ArtWorks for Milwaukees’ high school interns led this initiative under the direction of ArtWorks for Milwaukee’s Environmental Arts Internship Lead Artist Añamarie Edwards and Lead Artist Assistant Marco Romantini. Wanting to develop a community-driven design, ArtWorks joined Sixteenth Street Community Health Centers for a family workshop where participants learned about this project and how their actions affect our water and then painted what they would like to see on the storm drains in their community.
“After paintings were done by the participants, interns got a chance to sketch, bringing all the community paintings together,” said Edwards. ArtWorks pulled together elements of the community paintings for Milwaukee interns into a few potential designs. These designs were then shared with the community at Sixteenth Street Community Health Centers’ summer picnic, where community members provided additional feedback.
Two final designs were then selected. The first, featuring a seagull with the Milwaukee people’s flag, was designed by Jaeden Horton, and the second mural, featuring the recycling logo, was designed by Demagno Laster Hugh Hancock, and Londya Bourgeois. “From measuring and making the circles to priming and sketching, the interns watched the canvas come to life!” said Edwards. Each mural is about 6 feet in diameter and has a circle to represent the Watermarks initiative and the words One Water, Our Water to signify the collaborative work across the city to keep our waters clean.

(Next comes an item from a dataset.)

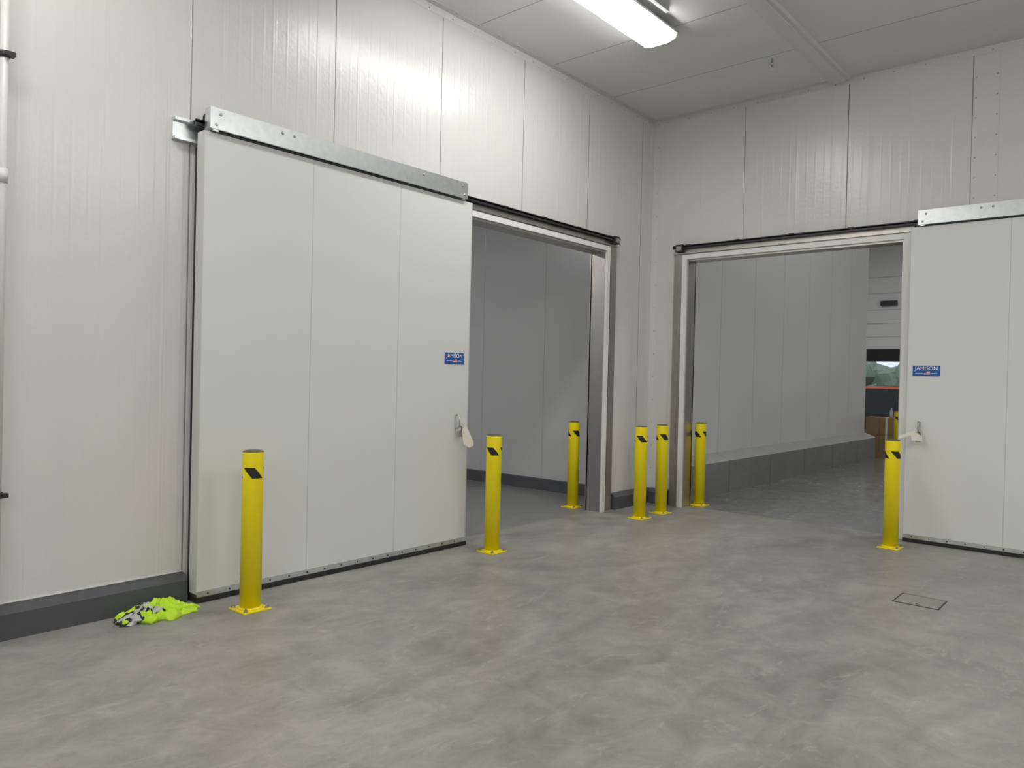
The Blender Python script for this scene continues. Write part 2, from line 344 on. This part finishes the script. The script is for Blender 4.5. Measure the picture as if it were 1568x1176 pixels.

In addition to adding vibrancy to the area, the project raised awareness and understanding of how actions on land can affect our local water bodies and about the revitalization of the Kinnickinnic River.
The murals were painted at the end of the S. 15th Place cul-de-sac just north of the Kinnickinnic River. This area is part of MMSD’s 6th-16th Street Project, which will make improvements along the Kinnickinnic River between S. 6th Street and S. 16th Street to help reduce the risk of flooding in the Kinnickinnic River Watershed. The river channel is currently 50 feet wide and lined with concrete. During heavy storms, the concrete lining creates dangerous flow conditions that have claimed a number of drowning victims throughout the years. To provide enough room to safely move floodwaters during heavy storms and to naturalize the river, the river corridor will be widened, and more than 4,000 feet of concrete channel lining will be removed and replaced with a natural stream design.
Edwards said, “The storm drain street mural project was a beautiful mix of connecting community ideas to young artists for a groundbreaking mural turnout. Getting the community’s eye for what they wanted to see through the painting workshop and a community picnic was exactly what was needed.”
These murals are just the beginning. There are plans to paint more storm drain murals across Milwaukee.